Aside the obvious formal aspect, his compositions also have a strong political message, while being deeply rooted in Guatemalan history, folklore and various identities, both indigenous and modern. Playful opener »Híbrido a presión« was one of the first of his compositions to be performed entirely using the Útiles Sonoros. However, due to its technical complexity the piece was seldom reproduced, except for a later staging that Orellana directed in Louisville, Kentucky. »Ramajes«(1984), initially titled »Evocación profunda y ramajes de una marimba« , tracks the many incarnations of the marimba across history, before reaching its final form as one of Orellana’s instruments by combining vibrational percussion with melody and poetry fragments.

The title track, »Sacratávica«, represents one of the most ambitious and emotionally charged pieces from the album.
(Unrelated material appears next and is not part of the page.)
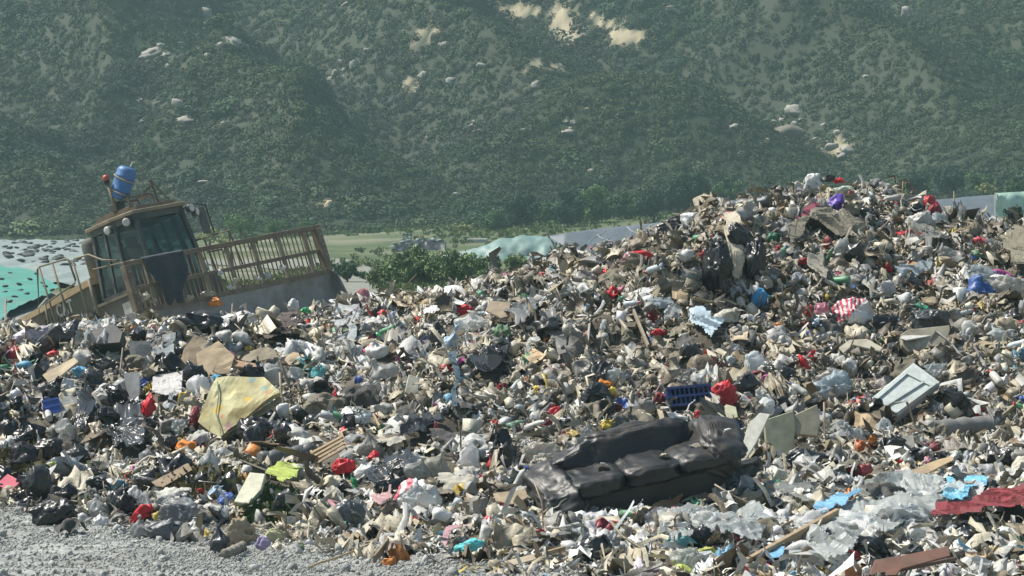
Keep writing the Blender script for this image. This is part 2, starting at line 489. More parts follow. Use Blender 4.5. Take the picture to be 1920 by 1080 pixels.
LM = [(1200, 880, 'the black sofa'), (450, 770, 'the flowered mattress'), (1290, 748, 'the dark blue crate'), (1698, 740, 'the pale foam box'), (1800, 803, 'the thick grey roll'), (615, 845, 'the slatted rack'), (474, 847, 'the orange float'),
      (535, 852, 'the dark carpet roll'), (1460, 830, 'the tall greenish panel'), (1735, 640, 'the cream foam tray'), (1600, 586, 'the bag with red print'), (1560, 722, 'the pale blue white bag'), (1570, 382, 'the purple bag'), (1395, 384, 'the dark pipe'),
      (1365, 465, 'the cream hanging cloth'), (1426, 557, 'the bright blue bag'), (1702, 441, 'the flat red bag on the flank'), (1838, 540, 'the round blue bag'), (1875, 515, 'the magenta bag'), (1742, 385, 'the red bag on the skyline'), (1250, 432, 'the black bag on the skyline'),
      (1203, 480, 'the red bag on the crest'), (1005, 505, 'the log on the crest'), (930, 523, 'the turquoise bag'), (650, 600, 'the white film with a tail'), (520, 620, 'the brown tarp'), (365, 602, 'the smooth black sack'), (200, 640, 'the black casing'), (108, 628, 'the long dark grey bag'),
      (58, 622, 'the pale lilac bag'), (22, 655, 'the crimson bag at the edge'), (157, 704, 'the light blue bag'), (100, 768, 'the small blue crate'), (55, 808, 'the large shiny black bag'), (278, 760, 'the vivid red bag'), (352, 838, 'the orange yellow bag'), (100, 960, 'the biggest black bag'),
      (350, 962, 'the big pointed grey bag'), (456, 998, 'the tan sack'), (468, 922, 'the yellow foam board'), (530, 915, 'the lime film'), (782, 928, 'the white carrier bag'), (822, 872, 'the pleated cream bag'), (921, 872, 'the tall narrow red bag'), (715, 700, 'the plump grey white bags'),
      (773, 727, 'the cream foam block'), (848, 642, 'the hanging light blue bag'), (852, 745, 'the dark blue hanging cloth'), (920, 690, 'the dark opened sack'), (1040, 650, 'the long grey film'), (1098, 634, 'the red bottle shaped bag'), (1202, 615, 'the splintered plank'), (1134, 724, 'the orange wrapper'),
      (1325, 625, 'the pale blue printed sheet'), (1508, 683, 'the narrow red bag'), (1745, 602, 'the grey black bag'), (1615, 648, 'the bent foam sheet'), (1614, 838, 'the torn orange bag'), (1514, 858, 'the flat black sack'), (1440, 915, 'the green net bag'), (1480, 1012, 'the big broken plank'),
      (1640, 990, 'the spread of clear film'), (1810, 950, 'the light blue sheet'), (1840, 985, 'the dark red cloth'), (1745, 877, 'the flat cardboard'), (1330, 1042, 'the lime yellow bag'), (1120, 1030, 'the black bag before the sofa'), (1003, 1043, 'the pale plank'), (640, 1040, 'the thin straight stick'),
      (712, 1032, 'the short weathered board'), (860, 1020, 'the dusty pink cloth'), (880, 1028, 'the turquoise cloth'), (1895, 475, 'the khaki tarp'), (1540, 430, 'the khaki grey sheet'), (1620, 335, 'the summit of the heap'), (970, 600, 'the dark grey tarp'), (790, 815, 'the shredded black film'),
      (940, 580, 'the light brown board'), (1690, 535, 'the pale blue white cloth'), (395, 670, 'the cardboard flaps'), (240, 825, 'the shredded black strips'), (143, 852, 'the upright black bag'), (505, 960, 'the green weeds'), (30, 875, 'the dry weeds'), (20, 905, 'the pinkish red board'), (1895, 765, 'the pale branch'), (1700, 1055, 'the reddish brown box')]
_used = {}
def place_label(desc, px, py):
    best = sorted(LM, key=lambda l: (l[0] - px) ** 2 + (l[1] - py) ** 2)
    for a, b, nm in best[:6]:
        dx, dy = px - a, py - b; r = math.hypot(dx, dy); t = (math.degrees(math.atan2(-dy, dx)) + 360) % 360
        d = ['right of', 'upper right of', 'above', 'upper left of', 'left of', 'lower left of', 'below', 'lower right of'][int((t + 22.5) // 45) % 8]
        q = 'close' if r < 45 else ('somewhat' if r < 100 else 'well')
        lab = '%s %s %s %s' % (desc, q, d, nm)
        if lab not in _used: _used[lab] = 1; return lab
    return lab

def lift_to(p, need, cap=2.5):
    """slide a point back along its sight line until it clears the heap by 'need'"""
    p = Vector(p); d = (Vector((0, 0, CAMZ)) - p).normalized(); L = 0
    while L < cap:
        q = p + d * L
        if q.z - float(Hs(q.x, q.y)) >= need: return q
        L += .04
    return q
HAZE = 0.00085
# ------------------------------------------------------------------ the setting
def ground_material():
    m, t, b = mat_new('ground')
    n1 = noise_node(t, .9, 8, 'World', .65); n2 = noise_node(t, 11, 6, 'World', .7)
    c = ramp(t, n1.outputs[0], [(.35, (.24, .24, .22)), (.55, (.35, .36, .34)), (.7, (.43, .44, .42))])
    v = ramp(t, n2.outputs[0], [(.35, (.62, .62, .62)), (.65, (1.12, 1.12, 1.12))])
    cc = mixc(t, 1.0, c.outputs[0], v.outputs[0], 'MULTIPLY')
    # dry pale dust and thin grass far behind, on the level land
    g = nnode(t, 'ShaderNodeNewGeometry'); sx = nnode(t, 'ShaderNodeSeparateXYZ'); t.links.new(g.outputs['Position'], sx.inputs[0])
    mr = nnode(t, 'ShaderNodeMapRange'); mr.inputs['From Min'].default_value = 48; mr.inputs['From Max'].default_value = 75
    t.links.new(sx.outputs['Y'], mr.inputs['Value'])
    n3 = noise_node(t, .12, 5, 'World')
    far = ramp(t, n3.outputs[0], [(.40, (.07, .095, .045)), (.52, (.12, .135, .075)), (.66, (.22, .215, .17))])
    cc = mixc(t, mr.outputs[0], cc, far.outputs[0])
    t.links.new(cc, b.inputs['Base Color']); b.inputs['Roughness'].default_value = .95; b.inputs['Specular IOR Level'].default_value = .2
    bump(t, b, n2.outputs[0], .5, .05)
    return m

def sheet(name, xs, ys, zf, mat, col=None, smooth=True):
    X, Y = np.meshgrid(xs, ys); q = np.stack([X.ravel(), Y.ravel()], 1)
    z = zf(q)
    V = np.column_stack([q, z])
    me = make_mesh(name, V, grid_faces(len(xs), len(ys)), smooth, col(q, z) if col else None, mat)
    return link(name, me)

gm = ground_material()
# one ground sheet, fine where it is near, coarse far away
ys = np.concatenate([[-60, -20, 5], np.arange(12, 31, .12), np.arange(31, 60, 1.0), np.arange(60, 186, 3.0)])
xs = np.concatenate([np.arange(-400, -60, 40), np.arange(-60, -9, 3), np.arange(-9, 4, .12), np.arange(4, 12, .5), np.arange(12, 60, 3), np.arange(60, 401, 40)])
def gz(q):
    z = terr(q); near = (q[:, 1] < 30) & (q[:, 1] > 10) & (np.abs(q[:, 0]) < 12)
    n = .06 * fbm(q / 1.1, 3, 77) + .035 * rid(q / .35, 78) * (vn(q / 1.7, 79) > -.3) + .025 * fbm(q / .16, 2, 80)
    return z - .02 + np.where(near, n, 0)
g = sheet('ground', xs, ys, gz, gm); tag(g, kind='structure')

# the hill
BARE = [(985, 22, 62, 15), (1040, 20, 36, 15), (1058, 42, 30, 32), (1060, 68, 34, 22), (1050, 125, 26, 9), (1178, 70, 32, 15), (1125, 48, 34, 9), (1110, 30, 22, 5),
        (800, 62, 34, 12), (795, 85, 20, 10), (1575, 278, 34, 24), (1570, 250, 14, 12), (1085, 62, 30, 6), (1000, 120, 14, 14), (1215, 2, 30, 6), (615, 380, 9, 13), (770, 160, 26, 16), (1060, 245, 14, 12), (285, 100, 24, 8), (385, 25, 8, 10)]
def bare(q, z):
    u = 960 + q[:, 0] / q[:, 1] * FPX; v = HOR - (z - CAMZ) / q[:, 1] * FPX
    m = np.zeros(len(q))
    for (a, b_, c_, d_) in BARE:
        m = np.maximum(m, 1.35 - np.hypot((u - a) / c_, (v - b_) / d_))
    m = np.where(m > 0, m, -.35); m = np.clip(m * 1.15 + .75 * fbm(np.stack([q[:, 0] / 2.6, q[:, 1] / 4.5], 1), 4, 91), 0, 1.5)
    return smooth01((m - .5) / .25)
def hill_col(q, z):
    b_ = bare(q, z)[:, None]; n = fbm(q / 9, 4, 61)[:, None]; n2 = fbm(q / 1.6, 3, 62)[:, None]
    base = np.array([.022, .032, .014]) * (1 + .4 * n2) + np.clip(n, 0, 1) * np.array([.018, .018, .007])
    soil = np.array([.36, .31, .20]) * (1 + .5 * n2)
    return np.clip(base * (1 - b_) + soil * b_, 0.01, .8)
ys = np.concatenate([np.arange(176, 300, .9), np.arange(300, 470, 5)]); xs = np.concatenate([np.arange(-260, -74, 8), np.arange(-74, 74, .9), np.arange(74, 261, 8)])
h = sheet('hill', xs, ys, lambda q: hillz(q) + .03, M['leaf'], hill_col); tag(h, kind='structure')

# heap body: dark compacted waste and dirt under the loose rubbish
def heap_mesh():
    st = 1; X, Y = np.meshgrid(hx[::st], hy[::st]); Z = HZ[::st, ::st].copy(); nx, ny = X.shape[1], X.shape[0]
    T = terr(HQ).reshape(X.shape)
    V = np.column_stack([X.ravel(), Y.ravel(), Z.ravel()])
    F = grid_faces(nx, ny)
    keep = (Z.ravel()[F].max(1) > T.ravel()[F].min(1) - .10)
    F = F[keep]
    q = HQ; n = fbm(q / .5, 4, 31)[:, None]; n2 = fbm(q / .13, 2, 33)[:, None]
    c = np.array([.105, .092, .072]) * (1 + .6 * n) * (1 + .5 * n2)
    used = np.unique(F); re = np.full(len(V), -1); re[used] = np.arange(len(used))
    return V[used], re[F], np.clip(c[used], .01, .6)
V, F, c = heap_mesh()
ho = link('rubbish_heap', make_mesh('rubbish_heap', V, F, True, c, M['soil']))
tag(ho, 'long tipped heap of compacted household waste and dirt', 'rubbish heap', kind='stuff')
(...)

An expansive 22 minute composition mixing textures that mimick field recordings and multi-layered vocal melodies culminating in choral catharsis, »Sacratávica« deals in baroque maximalism without ever feeling cluttered. For the casual listener, the track immediately stands out, not only because of the moving vocal layered harmonies, but also through its epic scale and strong sonic narrative. Dubbed »Las voces del Rio Negro«, the piece references the massacres that took place in Coban during a period where the army massacred numerous towns, throwing the bodies in the nearby Rio Negro (the Black River).

Final track, »Fantoidea«, a glistening, metallic ambient improvisation, was a reimagining of Disney’s Fantasia using Paul Dukas’s »The Sorcerer's Apprentice« as inspiration.